What is asked: Beneath this instruction is a block of data; output from it exactly the lines that run from the one containing "scale=3, spec=.2, bmp=.05)" through the one containing "(.60, .56, .55), .45, var=.02, scale=4)", inclusive.

======== Supplied information ========

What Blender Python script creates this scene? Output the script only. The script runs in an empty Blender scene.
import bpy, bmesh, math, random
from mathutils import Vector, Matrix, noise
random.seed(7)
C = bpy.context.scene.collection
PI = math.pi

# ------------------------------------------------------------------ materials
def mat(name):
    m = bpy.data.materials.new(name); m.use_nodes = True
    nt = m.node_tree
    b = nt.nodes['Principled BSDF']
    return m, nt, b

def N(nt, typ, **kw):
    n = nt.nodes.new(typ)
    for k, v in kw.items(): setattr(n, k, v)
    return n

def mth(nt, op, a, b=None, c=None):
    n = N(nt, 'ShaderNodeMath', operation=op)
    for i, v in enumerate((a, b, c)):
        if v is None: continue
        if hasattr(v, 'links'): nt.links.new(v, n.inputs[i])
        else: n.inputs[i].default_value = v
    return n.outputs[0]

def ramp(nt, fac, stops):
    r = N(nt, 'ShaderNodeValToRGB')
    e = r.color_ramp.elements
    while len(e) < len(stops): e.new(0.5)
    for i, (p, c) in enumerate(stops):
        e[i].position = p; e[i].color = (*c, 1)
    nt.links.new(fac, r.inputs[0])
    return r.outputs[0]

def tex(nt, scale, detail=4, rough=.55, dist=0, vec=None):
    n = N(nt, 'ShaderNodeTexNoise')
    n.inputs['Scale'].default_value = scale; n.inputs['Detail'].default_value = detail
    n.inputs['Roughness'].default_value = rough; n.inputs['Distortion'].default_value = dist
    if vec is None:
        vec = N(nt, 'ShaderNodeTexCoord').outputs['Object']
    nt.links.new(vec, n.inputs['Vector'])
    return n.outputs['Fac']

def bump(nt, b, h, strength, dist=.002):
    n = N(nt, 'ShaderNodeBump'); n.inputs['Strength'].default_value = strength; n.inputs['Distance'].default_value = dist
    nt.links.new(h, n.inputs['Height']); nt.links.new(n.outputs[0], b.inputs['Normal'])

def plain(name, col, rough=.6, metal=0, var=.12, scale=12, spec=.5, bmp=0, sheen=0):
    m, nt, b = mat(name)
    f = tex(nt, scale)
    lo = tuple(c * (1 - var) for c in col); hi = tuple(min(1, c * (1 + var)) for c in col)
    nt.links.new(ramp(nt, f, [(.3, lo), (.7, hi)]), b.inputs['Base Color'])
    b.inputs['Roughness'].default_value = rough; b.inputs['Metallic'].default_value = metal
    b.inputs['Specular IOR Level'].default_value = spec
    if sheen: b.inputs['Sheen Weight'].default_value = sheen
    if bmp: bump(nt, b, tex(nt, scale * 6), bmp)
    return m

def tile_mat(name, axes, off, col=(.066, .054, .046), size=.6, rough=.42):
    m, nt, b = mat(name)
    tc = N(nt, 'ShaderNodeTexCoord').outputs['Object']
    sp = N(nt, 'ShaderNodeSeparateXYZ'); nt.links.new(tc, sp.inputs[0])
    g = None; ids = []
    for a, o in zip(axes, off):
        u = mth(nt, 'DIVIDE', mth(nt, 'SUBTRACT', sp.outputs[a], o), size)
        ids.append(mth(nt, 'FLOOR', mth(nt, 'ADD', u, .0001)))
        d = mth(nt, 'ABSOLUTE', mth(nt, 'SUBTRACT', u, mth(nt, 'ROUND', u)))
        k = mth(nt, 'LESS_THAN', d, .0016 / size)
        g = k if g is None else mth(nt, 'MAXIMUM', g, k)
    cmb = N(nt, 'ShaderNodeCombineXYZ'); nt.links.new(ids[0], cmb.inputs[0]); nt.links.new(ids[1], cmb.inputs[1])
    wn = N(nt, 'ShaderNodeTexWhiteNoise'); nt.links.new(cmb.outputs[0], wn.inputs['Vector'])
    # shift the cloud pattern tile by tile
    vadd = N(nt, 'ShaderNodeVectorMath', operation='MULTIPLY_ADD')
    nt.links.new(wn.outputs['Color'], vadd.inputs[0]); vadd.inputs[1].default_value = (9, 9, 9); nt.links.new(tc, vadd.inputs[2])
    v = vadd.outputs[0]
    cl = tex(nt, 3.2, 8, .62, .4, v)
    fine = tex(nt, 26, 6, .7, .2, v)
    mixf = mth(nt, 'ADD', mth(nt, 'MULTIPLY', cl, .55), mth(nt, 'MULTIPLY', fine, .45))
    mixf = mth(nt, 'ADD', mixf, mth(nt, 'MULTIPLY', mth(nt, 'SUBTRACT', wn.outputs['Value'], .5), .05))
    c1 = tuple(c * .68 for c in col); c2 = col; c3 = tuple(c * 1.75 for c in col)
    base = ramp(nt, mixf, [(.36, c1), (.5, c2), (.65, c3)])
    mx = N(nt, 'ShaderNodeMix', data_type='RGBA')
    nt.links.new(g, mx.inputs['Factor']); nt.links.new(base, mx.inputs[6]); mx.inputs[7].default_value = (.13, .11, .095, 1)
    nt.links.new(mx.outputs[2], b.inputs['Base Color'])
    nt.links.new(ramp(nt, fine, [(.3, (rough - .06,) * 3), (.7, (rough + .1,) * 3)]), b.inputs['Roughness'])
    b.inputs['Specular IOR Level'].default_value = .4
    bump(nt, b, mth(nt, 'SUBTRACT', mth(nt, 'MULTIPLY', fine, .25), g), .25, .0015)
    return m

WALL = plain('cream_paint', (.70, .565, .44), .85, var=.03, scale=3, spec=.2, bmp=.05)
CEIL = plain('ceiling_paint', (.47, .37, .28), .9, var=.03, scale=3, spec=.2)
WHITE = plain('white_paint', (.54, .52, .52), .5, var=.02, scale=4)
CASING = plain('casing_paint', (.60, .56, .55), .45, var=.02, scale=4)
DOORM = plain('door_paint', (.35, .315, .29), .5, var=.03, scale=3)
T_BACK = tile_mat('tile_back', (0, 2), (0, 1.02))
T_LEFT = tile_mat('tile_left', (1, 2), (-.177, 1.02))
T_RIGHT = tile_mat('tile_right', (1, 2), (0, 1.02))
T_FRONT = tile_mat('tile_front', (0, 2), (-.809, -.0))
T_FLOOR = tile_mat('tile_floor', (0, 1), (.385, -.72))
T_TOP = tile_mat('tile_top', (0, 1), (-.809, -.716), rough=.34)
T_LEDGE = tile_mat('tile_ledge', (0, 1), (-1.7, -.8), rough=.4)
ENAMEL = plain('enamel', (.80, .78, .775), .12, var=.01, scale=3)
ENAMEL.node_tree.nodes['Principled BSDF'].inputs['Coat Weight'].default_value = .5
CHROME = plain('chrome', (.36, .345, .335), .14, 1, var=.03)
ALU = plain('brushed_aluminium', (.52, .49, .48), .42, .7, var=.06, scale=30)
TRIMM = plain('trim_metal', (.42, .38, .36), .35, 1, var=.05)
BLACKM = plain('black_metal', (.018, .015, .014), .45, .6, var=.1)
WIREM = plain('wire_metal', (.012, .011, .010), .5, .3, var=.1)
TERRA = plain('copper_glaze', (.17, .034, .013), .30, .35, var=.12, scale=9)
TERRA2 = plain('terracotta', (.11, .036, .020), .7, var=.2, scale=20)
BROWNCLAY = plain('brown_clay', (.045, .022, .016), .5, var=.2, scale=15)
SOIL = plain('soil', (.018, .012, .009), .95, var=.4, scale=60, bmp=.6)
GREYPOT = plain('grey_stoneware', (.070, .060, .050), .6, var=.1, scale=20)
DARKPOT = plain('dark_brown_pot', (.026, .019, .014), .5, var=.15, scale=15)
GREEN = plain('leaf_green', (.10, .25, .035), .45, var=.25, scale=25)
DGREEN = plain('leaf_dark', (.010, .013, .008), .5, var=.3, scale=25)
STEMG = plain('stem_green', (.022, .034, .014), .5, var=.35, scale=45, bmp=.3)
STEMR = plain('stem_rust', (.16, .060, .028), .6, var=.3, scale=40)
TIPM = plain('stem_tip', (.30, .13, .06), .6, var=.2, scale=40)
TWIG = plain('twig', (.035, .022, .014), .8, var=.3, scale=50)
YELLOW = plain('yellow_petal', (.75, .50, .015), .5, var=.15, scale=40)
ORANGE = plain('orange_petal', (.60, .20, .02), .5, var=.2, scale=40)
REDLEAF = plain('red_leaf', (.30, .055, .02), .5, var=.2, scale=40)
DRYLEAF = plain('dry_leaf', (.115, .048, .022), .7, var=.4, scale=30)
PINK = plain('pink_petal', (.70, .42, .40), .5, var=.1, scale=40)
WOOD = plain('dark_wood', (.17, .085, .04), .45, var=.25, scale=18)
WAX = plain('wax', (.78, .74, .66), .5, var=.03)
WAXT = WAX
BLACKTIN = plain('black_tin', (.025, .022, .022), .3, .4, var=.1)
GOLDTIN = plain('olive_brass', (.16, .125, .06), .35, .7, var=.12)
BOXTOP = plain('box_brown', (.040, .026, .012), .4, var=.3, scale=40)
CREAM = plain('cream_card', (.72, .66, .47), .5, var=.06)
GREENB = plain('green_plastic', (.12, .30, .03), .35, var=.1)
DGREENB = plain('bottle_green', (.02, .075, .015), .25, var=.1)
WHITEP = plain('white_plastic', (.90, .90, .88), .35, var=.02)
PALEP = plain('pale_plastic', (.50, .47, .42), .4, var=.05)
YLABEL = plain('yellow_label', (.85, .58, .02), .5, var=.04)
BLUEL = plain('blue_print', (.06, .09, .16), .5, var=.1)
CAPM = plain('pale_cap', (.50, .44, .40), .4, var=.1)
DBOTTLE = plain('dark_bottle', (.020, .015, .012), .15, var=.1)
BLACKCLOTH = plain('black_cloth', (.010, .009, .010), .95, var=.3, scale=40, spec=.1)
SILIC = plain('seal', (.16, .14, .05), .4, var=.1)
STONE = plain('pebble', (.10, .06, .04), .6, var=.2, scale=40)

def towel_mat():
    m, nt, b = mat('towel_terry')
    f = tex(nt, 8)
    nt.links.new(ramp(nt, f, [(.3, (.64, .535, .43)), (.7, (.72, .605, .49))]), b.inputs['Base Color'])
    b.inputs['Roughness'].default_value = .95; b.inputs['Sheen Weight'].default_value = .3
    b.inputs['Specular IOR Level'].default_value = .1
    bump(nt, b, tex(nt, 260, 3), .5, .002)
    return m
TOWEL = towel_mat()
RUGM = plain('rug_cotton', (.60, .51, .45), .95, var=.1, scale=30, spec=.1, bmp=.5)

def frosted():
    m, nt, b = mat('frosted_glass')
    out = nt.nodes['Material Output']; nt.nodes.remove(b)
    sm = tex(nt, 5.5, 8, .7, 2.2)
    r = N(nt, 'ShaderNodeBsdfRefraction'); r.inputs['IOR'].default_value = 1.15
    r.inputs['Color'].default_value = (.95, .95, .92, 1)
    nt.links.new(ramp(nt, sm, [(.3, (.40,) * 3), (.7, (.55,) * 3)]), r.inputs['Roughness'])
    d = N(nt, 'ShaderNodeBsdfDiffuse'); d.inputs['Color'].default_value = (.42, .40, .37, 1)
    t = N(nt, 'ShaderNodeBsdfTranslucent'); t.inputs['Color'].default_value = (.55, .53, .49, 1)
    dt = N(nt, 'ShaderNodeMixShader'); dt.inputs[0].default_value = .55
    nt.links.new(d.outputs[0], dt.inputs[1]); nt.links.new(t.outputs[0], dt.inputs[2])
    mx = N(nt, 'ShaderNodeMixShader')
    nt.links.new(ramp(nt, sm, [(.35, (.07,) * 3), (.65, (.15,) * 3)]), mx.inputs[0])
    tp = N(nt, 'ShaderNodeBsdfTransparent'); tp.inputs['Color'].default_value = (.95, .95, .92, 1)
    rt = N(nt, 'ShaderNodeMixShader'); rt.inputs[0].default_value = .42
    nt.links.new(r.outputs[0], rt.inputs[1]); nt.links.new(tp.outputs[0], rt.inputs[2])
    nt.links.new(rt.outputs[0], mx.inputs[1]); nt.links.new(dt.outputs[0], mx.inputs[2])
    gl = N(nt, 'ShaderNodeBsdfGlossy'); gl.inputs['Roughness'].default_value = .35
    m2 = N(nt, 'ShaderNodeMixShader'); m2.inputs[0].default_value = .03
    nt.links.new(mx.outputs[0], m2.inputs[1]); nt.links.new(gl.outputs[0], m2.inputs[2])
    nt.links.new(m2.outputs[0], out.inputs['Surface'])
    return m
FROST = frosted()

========

Reply:
WALL = plain('cream_paint', (.70, .565, .44), .85, var=.03, scale=3, spec=.2, bmp=.05)
CEIL = plain('ceiling_paint', (.47, .37, .28), .9, var=.03, scale=3, spec=.2)
WHITE = plain('white_paint', (.54, .52, .52), .5, var=.02, scale=4)
CASING = plain('casing_paint', (.60, .56, .55), .45, var=.02, scale=4)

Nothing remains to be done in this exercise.